This is what I’m saying. You seem like a pretty earnest person. That’s cool. The world is built on the hard work of earnest people.
But why do you have to shit on other people’s choices? Not everyone wants the safe and stable past. Some of us are willing to risk a little uncertainty, and may indeed thrive on that. And risk-takers make the world go 'round, too.
Why would you say that wanting to spend a year after graduation in New York City indicates an inability to plan ahead or think critically?
New York City is a hell of a place, and she will no doubt meet lots of interesting people and have lots of interesting experiences that she will remember for the rest of her life and that will contribute to her development as a person. I have a good friend who did exactly that. It was not an easy time for her- rent was high and work is hard to find. But lord did she have adventures! And in the meantime she figured out what her next step would be. She just graduated from nursing school and is ready for the next stage of her life. But she wouldn’t trade those crazy, tough, uncertain and exciting times in the Big City for anything- especially not a just an extra year in the rat race.

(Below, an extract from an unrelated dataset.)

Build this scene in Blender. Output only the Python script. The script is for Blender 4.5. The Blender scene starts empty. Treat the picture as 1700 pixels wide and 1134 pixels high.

In practical terms, if you dream of living in New York City, right after graduation is maybe the best time to do it. You really aren’t going to do any irreparable harm to your career by taking a year off at the beginning. But as you get older it will become harder and harder to make big moves like that, and once you have a family it may well be impossible. If you want to travel or work in strange places, do it while you are young! Your friend likely will have some hard times. But there are worse things than being a little broke while you are young. As long as she doesn’t rack up credit card debt or something, it’s fine.
Okay, so it’s not for you. But it might just be the best possible thing for her.
My own journey to my dreams has been a long interesting one that hopefully holds plenty more wonderful surprises. In high school, I dreamed of being a filmmaker. I went to University and studied film production, and I did quite well academically. After graduation I got a crash course in reality and quickly became extremely broke and depressed. I spent some time with my head just above water. But I managed to get some travelling in, and I realized that travel alone wasn’t going to fulfill me- I wanted to work abroad. I joined the Peace Corps and spent two years teaching in an African village (where I also managed to teach some video production) and I loved every minute of it. Best two years of my life so far. Then, I extended my service and now I am teaching in China. China has had it’s own set of challenges (though I’m learning tons every day- and doing good work), and I’ve realized that I would like to continue working in Africa. To make that a reality, I am in the process of getting applying to graduate schools in International Development. I’ve got plenty of friends in the field, and I am relatively sure that the path I am on now will lead me to where I want to be as I enter my 30s. Meanwhile, it’s been an interesting decade. I learned three languages, visited a couple dozen countries, worked on three continents, and made great life-long friends. I’m thrilled with how it’s turned out and proud of myself.
It’s not a well-planned life. Or a very efficient one. Nor has it been particularly easy. I could certainly be making more money (though I’m pretty sure after grad school I’ll be in a good position.) But it’s a more amazing life than I ever thought I’d have growing up in my suburb. And I hope these crazy twists and turns continue to delight and surprise me. My life is as much discovered as it is planned, and I like it like that.
I’m pretty sure you aren’t in to that kind of risk and instability. But please, understand that we don’t all share want what you want. And in any case, even the best laid plans can go wrong. The well-matched couple with engineering and accounting degrees can end up laid off, too. You can’t eliminate risk. You just have to decide how much you are will to take.